Scientists from the NCBJ Reactor Research Department have designed a probe that allows samples to be irradiated at a temperature of over 1000 degrees, which is under the conditions prevailing in HTGR reactors. The first tests in the MARIA reactor turned out to be very promising.
HTGR (High-Temperature Gas Reactors) are considered worldwide as one of the promising options among various new generation reactor technologies. They can produce heat at a temperature sufficient for industrial, chemical or green hydrogen applications by high-temperature distillation of water. Research on this technology is currently carried out by, among others, Japan, China and the Polish National Center for Nuclear Research.
A reactor probe is a device that allows irradiation of material samples, a component or its part under strictly defined conditions, e.g. temperature, pressure, inert gas atmosphere, etc. The ISTHAR probe (Irradiation System for High-Temperature Reactors) allows irradiation of material samples in the MARIA reactor under conditions corresponding to prevailing in high-temperature gas reactors: temperature up to 1000 ° C and helium atmosphere. The MARIA research reactor has a neutron flux that is many times greater than that of energy reactors, which makes it possible to perform the study in a very short time. Maciej Lipka from the Reactor Research Department explains: “Research MARIA has about 25 times greater neutron flux than HTGR reactors, thanks to which we can observe the damage that occurs in materials during many decades of nuclear power plant operation much faster. This allows for a significant acceleration of work while ensuring the highest quality of the experiment. "
The device was entirely designed at the NCBJ Nuclear Facilities Operation Department as part of the GOSPOSTRATEG project. The first tests using a specially designed model of the irradiation channel of the MARIA reactor turned out very favorably - scientists managed to achieve a stable operating temperature of over 1000 ° C and very homogeneous conditions inside the probe. "At the same time, outside, on the wall surrounded by water, the temperature is only a few dozen degrees Celsius - the insulation is provided by only 3 millimeters of helium, but this thickness is completely sufficient." - specifies M.Sc. Anna Talarowska also from the NCBJ Reactor Research Department. The whole thing is closed in a steel capsule cooled from the outside with water flowing in the gap of the beryllium matrix of the MARIA reactor. "The development of the probe is a multi-stage process that starts with computer simulations and calculations, then the technologies and technical design are developed along with the implementation procedures, and the mentioned experiments in the reactor or dedicated mock-ups are the culmination of the work and confirmation of the initial predictions."

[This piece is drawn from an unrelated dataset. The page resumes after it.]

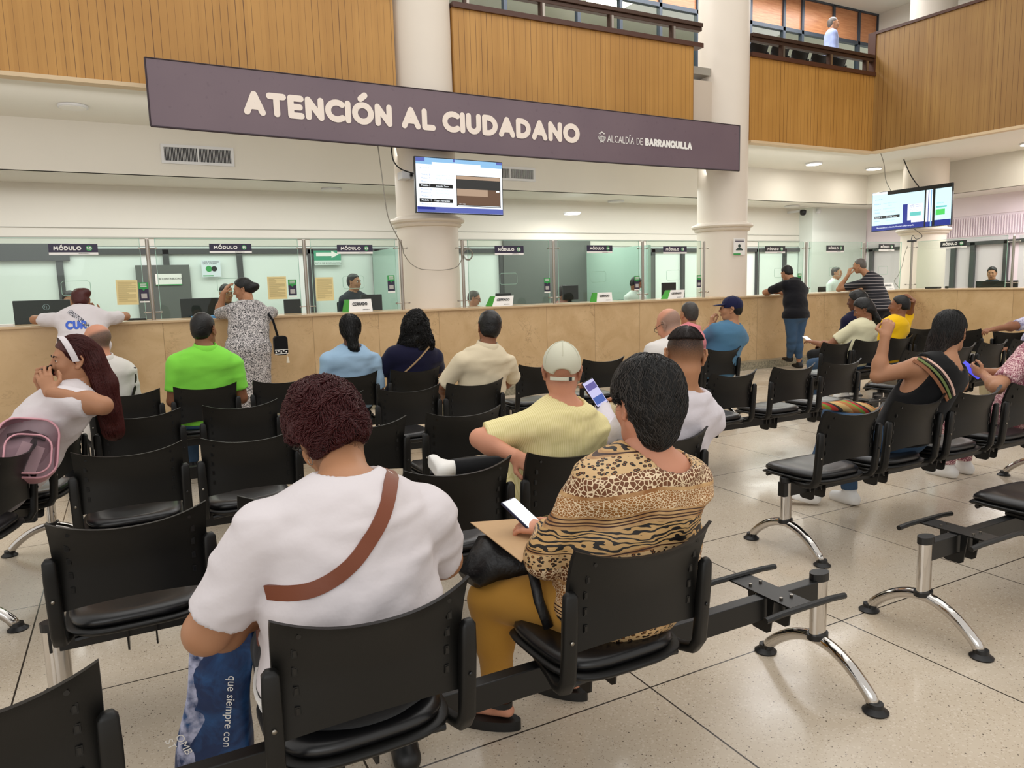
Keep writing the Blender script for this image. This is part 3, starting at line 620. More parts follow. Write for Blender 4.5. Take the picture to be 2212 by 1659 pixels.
monitor(1.95, 9.95, .22, .3, 1.42, 'black monitor edge behind the glass beside the yellow notice of module 11')
monitor(3.08, 10.1, .3, .3, 1.45, 'black monitor behind the sticker beside the first column')
monitor(5.12, 9.98, .26, .24, 1.41, 'dark monitor behind the closed sign right of the first column')
monitor(6.6, 10.4, .3, .24, 1.5, 'dark monitor behind the closed sign midway between the columns')
monitor(8.35, 9.98, .3, .3, 1.5, 'dark monitor behind the closed sign left of the second column')
monitor(14.55, 8.0, .75, .2, 1.36, 'low dark monitor in front of the clerk under module 19', rz=-PI/2)
solid('envelope_stack', MB().box(.66, 1.02, 9.2, 9.4, 1.236, 1.262), mat('blue_folder', '5AA0D8', .5), 'blue folder lying on the counter beside the woman in the patterned dress', 'folder')
mb = MB(); [mb.box(-1.35+.0, -1.08, 9.3, 9.42, 1.236+i*.012, 1.246+i*.012) for i in range(2)]
solid('paper_stack', mb, PAPER, 'small stack of papers on the counter at the left edge', 'papers')
solid('stapler', MB().box(-.02, .2, 9.62, 9.66, 1.236, 1.26), BLACK, 'small black stapler on the counter left of the first steel post', 'stapler', bevel=.008)
solid('card_reader', MB().box(14.1, 14.25, 8.85, 9.1, 1.236, 1.27).box(14.2, 14.24, 8.7, 8.76, 1.236, 1.28), BLACK, 'small black card reader on the counter right of the far corner column', 'card reader', bevel=.01)

# air vents
VW = mat('vent_white', 'D8D8DA', .5); VD = mat('vent_dark', '2A2A2C', .6)
for x0, x1, z0, z1, lab in ((.62, 1.6, 3.39, 3.66, 'white air vent with dark slots on the wall left of the first column'), (5.72, 6.75, 3.38, 3.62, 'grey air vent partly behind the left television')):
    t = thing('air_vent', lab, 'vent', (x0, 11.78, z0)); W = x1-x0; H = z1-z0
    MB().box(0, W, -.01, .02, 0, .04).box(0, W, -.01, .02, H-.04, H).box(0, .04, -.01, .02, .04, H-.04).box(W-.04, W, -.01, .02, .04, H-.04).box(W/2-.012, W/2+.012, -.01, .02, .04, H-.04).build('vent_frame', VW, t)
    MB().box(.04, W-.04, .01, .018, .04, H-.04).build('vent_back', VD, t)
    sl_ = MB(); n = 46
    for i in range(n):
        x = .05+(W-.1)*i/(n-1); sl_.box(x-.0022, x+.0022, -.004, .01, .04, H-.04)
    sl_.build('vent_slats', VW, t)
# ceiling lights
LON = m_emit('lamp_on', 'FFF6E4', 9); LOFF = mat('lamp_off', 'E4E2DC', .35)
def clight(x, y, z, on, label):
    t = thing('ceiling_light', label, 'ceiling light', (x, y, z))
    MB().lathe((0, 0, 0), [(.15, 0), (.17, -.004), (.17, -.03), (.15, -.034)], 36).build('lamp_rim', VW, t, auto=40)
    MB().lathe((0, 0, 0), [(.148, -.033), (.148, -.037)], 36).build('diffuser', LON if on else LOFF, t)
    if on:
        l = bpy.data.lights.new('lamp', 'AREA'); l.shape = 'DISK'; l.size = .28; l.energy = 14; l.color = (1, .96, .88)
        o = bpy.data.objects.new('lamp', l); COL.objects.link(o); o.parent = t; o.location = (0, 0, -.045)
clight(-.38, 10.9, 3.9, False, 'round unlit ceiling light at the upper left under the balcony')
clight(13.0, 10.93, 3.9, True, 'round glowing ceiling light just right of the second column')
clight(14.95, 10.95, 3.9, True, 'round glowing ceiling light above the right television')
clight(15.2, 7.9, 3.9, True, 'round glowing ceiling light at the right edge of the photo')
clight(3.2, 12.45, 3.22, False, 'round unlit ceiling light left of the first column')
clight(9.2, 12.7, 3.22, False, 'round unlit ceiling light left of the second column')
clight(14.1, 12.44, 3.22, False, 'round unlit ceiling light right of the second column')
t = thing('ceiling_panel', 'bright square ceiling panel behind the upper gallery glass', 'ceiling light', (9.9, 13.7, 7.6)); MB().box(-.5, .5, -.3, .3, 0, .04).build('diffuser', LON, t)
clight(7.8, 12.2, 2.9, True, 'small glowing lamp behind the glass above module 13')

# railings of the upper gallery
def railing(xa, xb, posts, label):
    t = thing('gallery_railing', label, 'railing', (0, 9.74, 0))
    MB().box(xa, xb, -.07, .07, 5.66, 5.72).box(xa, xb, -.04, .06, 5.60, 5.66).build('handrail', BRONZE, t, bevel=.006)
    for x in posts:
        p = MB().box(x-.045, x-.015, -.04, .04, 5.40, 5.6).build('rail_post', BRONZE, t)
        MB().box(x-.015, x+.025, -.045, -.02, 5.40, 5.6).build('steel_strip', STEEL, p)
railing(4.33, 8.8, [4.54, 5.76, 6.99, 8.21], 'dark bronze gallery railing between the two columns')
railing(9.92, 13.15, [10.7, 11.94, 12.95], 'dark bronze gallery railing above the right wood panel')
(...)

Devices similar to ISHTAR, allowing the irradiation of samples under strictly defined temperature conditions, were already used in MARIA in the distant past, but due to the negligible interest in nuclear power development programs, they were not built since the 1980s. Currently, three probe programs are underway to study not only materials used in classic reactors, but also those used in thermonuclear fusion. The ISTHAR probe is the first to be built from scratch by a rejuvenated team. There are plans for the next stages of research aimed at the development of new energy reactor technologies: both nuclear and thermonuclear. It is planned, inter alia, to irradiate, also in proprietary probes, elements of the DONES device and tests of components for the ITER fusion reactor.